Carney reviewed the papers and said that although he questions why the city took so long to use the money, because he is no longer in office, there is little he can do.

“I would ask whomever purchased the cameras how many bids they sought and why they decided on the cameras they chose,” Carney suggested. “I assume the requestors would be responsible stewards of taxpayer dollars. At least I hope they were.”

Saxton has called state police, the district attorney’s office and the mayor to discuss the project, but said his concerns keep falling on deaf ears.

Saxton said he is making an issue of the cameras because he wants Sunbury to be able to continue to receive federal grants.
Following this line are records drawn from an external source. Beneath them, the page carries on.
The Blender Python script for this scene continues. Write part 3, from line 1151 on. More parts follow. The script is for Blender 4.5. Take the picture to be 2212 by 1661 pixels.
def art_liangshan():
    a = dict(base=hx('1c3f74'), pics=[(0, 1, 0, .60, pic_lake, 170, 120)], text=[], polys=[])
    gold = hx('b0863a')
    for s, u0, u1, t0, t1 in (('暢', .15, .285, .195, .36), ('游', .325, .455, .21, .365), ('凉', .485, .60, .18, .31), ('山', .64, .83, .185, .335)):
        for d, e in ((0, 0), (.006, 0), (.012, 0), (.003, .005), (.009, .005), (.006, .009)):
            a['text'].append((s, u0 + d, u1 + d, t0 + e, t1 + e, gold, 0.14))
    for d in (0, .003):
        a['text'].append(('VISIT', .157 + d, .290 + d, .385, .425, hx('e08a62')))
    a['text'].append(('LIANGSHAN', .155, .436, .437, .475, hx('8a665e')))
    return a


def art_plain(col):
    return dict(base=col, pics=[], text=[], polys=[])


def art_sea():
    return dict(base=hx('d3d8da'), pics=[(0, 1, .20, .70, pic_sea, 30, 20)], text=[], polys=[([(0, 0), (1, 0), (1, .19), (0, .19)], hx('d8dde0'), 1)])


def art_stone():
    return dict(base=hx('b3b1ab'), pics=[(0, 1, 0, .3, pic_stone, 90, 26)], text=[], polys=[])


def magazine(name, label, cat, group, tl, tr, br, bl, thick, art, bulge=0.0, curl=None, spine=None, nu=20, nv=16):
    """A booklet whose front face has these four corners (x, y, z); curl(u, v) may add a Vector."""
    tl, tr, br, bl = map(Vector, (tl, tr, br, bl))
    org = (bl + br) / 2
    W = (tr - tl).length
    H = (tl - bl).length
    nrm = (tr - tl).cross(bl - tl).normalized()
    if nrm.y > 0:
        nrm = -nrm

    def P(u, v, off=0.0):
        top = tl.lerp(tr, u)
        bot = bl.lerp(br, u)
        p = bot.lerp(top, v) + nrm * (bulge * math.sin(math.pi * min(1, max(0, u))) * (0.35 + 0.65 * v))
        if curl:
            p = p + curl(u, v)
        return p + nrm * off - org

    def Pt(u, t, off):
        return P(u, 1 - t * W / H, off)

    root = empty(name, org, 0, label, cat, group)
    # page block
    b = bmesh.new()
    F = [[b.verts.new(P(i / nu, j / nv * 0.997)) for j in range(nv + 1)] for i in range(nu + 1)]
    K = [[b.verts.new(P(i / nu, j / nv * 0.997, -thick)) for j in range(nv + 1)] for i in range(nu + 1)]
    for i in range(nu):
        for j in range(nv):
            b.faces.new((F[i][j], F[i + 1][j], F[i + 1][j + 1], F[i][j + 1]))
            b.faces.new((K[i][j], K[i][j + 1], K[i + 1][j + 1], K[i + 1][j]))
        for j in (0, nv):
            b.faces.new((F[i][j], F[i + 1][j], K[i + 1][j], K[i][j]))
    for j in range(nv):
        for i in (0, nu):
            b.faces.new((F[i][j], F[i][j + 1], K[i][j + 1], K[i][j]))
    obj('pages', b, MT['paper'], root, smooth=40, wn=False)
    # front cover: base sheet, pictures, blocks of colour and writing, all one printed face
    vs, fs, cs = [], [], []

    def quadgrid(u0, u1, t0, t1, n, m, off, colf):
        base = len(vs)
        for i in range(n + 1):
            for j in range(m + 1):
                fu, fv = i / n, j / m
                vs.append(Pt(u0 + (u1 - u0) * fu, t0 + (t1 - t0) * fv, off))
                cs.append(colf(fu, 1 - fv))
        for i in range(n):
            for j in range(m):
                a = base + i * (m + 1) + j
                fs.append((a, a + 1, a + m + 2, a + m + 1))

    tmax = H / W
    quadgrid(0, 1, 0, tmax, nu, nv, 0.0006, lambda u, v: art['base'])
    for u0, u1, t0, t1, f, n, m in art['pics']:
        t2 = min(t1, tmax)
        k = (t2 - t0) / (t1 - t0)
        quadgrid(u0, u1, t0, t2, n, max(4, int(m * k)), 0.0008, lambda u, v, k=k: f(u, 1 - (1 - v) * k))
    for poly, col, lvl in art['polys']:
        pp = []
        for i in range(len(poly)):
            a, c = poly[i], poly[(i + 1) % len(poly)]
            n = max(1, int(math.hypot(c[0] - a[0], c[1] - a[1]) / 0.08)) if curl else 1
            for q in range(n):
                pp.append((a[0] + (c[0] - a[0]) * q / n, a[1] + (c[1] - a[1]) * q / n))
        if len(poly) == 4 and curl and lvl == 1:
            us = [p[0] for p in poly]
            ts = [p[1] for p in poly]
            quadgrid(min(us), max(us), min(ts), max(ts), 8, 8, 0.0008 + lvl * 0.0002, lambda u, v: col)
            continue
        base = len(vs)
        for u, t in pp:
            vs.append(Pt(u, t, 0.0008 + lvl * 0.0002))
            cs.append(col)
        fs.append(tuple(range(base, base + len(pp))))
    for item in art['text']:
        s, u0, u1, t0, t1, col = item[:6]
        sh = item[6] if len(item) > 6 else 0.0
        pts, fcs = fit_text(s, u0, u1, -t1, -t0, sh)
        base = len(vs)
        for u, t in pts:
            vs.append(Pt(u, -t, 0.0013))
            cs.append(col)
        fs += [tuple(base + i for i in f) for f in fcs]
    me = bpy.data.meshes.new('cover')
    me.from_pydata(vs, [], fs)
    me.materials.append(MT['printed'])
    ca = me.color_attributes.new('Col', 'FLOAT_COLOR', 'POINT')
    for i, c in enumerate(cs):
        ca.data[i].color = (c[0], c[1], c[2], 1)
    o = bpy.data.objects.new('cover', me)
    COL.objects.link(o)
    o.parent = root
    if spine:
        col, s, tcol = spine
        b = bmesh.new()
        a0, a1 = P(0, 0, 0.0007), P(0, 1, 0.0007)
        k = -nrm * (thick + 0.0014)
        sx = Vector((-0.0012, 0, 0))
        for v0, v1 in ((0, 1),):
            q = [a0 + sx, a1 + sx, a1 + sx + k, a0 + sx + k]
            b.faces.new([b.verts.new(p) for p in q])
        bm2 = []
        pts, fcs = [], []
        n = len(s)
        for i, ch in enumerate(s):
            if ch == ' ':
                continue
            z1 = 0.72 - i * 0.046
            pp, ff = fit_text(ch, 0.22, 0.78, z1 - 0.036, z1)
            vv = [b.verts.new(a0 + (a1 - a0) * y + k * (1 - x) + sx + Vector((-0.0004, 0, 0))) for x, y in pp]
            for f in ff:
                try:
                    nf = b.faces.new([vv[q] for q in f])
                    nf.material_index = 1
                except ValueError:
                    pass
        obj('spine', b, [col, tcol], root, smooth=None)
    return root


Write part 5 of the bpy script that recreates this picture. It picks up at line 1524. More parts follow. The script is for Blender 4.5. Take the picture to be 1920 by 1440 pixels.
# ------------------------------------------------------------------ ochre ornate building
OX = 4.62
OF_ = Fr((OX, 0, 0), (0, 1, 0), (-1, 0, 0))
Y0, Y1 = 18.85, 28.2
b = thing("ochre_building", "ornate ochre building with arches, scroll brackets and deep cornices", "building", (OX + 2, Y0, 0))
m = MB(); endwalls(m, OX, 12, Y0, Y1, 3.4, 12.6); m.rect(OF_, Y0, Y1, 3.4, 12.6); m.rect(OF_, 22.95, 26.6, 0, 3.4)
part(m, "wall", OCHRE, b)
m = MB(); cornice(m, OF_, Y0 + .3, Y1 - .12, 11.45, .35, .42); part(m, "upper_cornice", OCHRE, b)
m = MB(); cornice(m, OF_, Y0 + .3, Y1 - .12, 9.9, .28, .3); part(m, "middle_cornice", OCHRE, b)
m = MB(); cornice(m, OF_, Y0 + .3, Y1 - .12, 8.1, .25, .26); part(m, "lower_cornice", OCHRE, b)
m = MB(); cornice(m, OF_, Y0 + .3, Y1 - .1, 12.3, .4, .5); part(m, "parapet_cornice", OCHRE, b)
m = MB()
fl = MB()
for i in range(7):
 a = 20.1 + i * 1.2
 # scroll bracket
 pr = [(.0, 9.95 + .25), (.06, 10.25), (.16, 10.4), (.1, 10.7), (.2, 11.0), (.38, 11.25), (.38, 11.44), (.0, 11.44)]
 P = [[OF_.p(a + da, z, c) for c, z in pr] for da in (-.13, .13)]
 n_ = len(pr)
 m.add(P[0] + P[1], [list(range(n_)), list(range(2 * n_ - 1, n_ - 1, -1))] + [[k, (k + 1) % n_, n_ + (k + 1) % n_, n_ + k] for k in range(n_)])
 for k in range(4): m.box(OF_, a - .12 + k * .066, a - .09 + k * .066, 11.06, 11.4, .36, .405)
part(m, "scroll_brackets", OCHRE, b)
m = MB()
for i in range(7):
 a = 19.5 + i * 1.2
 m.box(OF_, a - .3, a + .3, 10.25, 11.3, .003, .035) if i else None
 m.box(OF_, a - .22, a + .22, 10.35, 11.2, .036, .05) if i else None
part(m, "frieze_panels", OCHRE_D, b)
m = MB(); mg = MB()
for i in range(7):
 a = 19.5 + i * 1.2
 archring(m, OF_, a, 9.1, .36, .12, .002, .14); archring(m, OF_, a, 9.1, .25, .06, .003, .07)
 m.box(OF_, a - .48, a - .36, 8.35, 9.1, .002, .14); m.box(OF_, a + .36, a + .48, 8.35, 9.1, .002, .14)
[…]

“Let’s just get it cleared up,” Saxton said. “We don’t want to risk the taxpayers of the city because something may have been done wrong here.”

The cameras are made by Mobotix, of Germany, and were to have night vision, in the original bid.

In October 2012, Global Surveillance Systems of Chantilly, Va., was the winning bidder for the project, which was to include about 50 Mobotix cameras.

The following month, former Councilman Todd Snyder announced that Global Surveillance Systems and the second-low bidder withdrew their bid because they didn’t want to compete with companies with which they did business.

The contract then went to Global Security Tactics, of Greensburg.

Saxton questioned whether the original bid and the actual purchase of the cameras were the same.

The price of the cameras had gone up and the city did not receive any night vision cameras, Saxton said.

Sunbury Mayor David Persing insists Saxton has no idea what he is talking about.

“The cameras do have night vision,” Persing previously said. “They all take pictures at night.”

In fact, he said, “Those pictures can be accessed when needed.”

There is no central systems headquarters, Persing said.

“From the very beginning, there was to be no one place where a person could monitor all the cameras 24/7,” he said. “They are strategically located throughout the city and different computers at different locations can monitor specific cameras. We could not afford to have police officers ’round the clock sitting by a bank of monitors watching every second of the day. Do I personally monitor the computers every day? No, I do not. But, as I said, when needed, we can.”

Persing insisted the city is in control of the street cameras. The images are accessible.

He also said the cameras and pictures have been used for investigative purposes.

“As a matter of fact,” Persing said, “right now we are using our cameras in an ongoing investigation.” He declined to specify the nature of the investigation.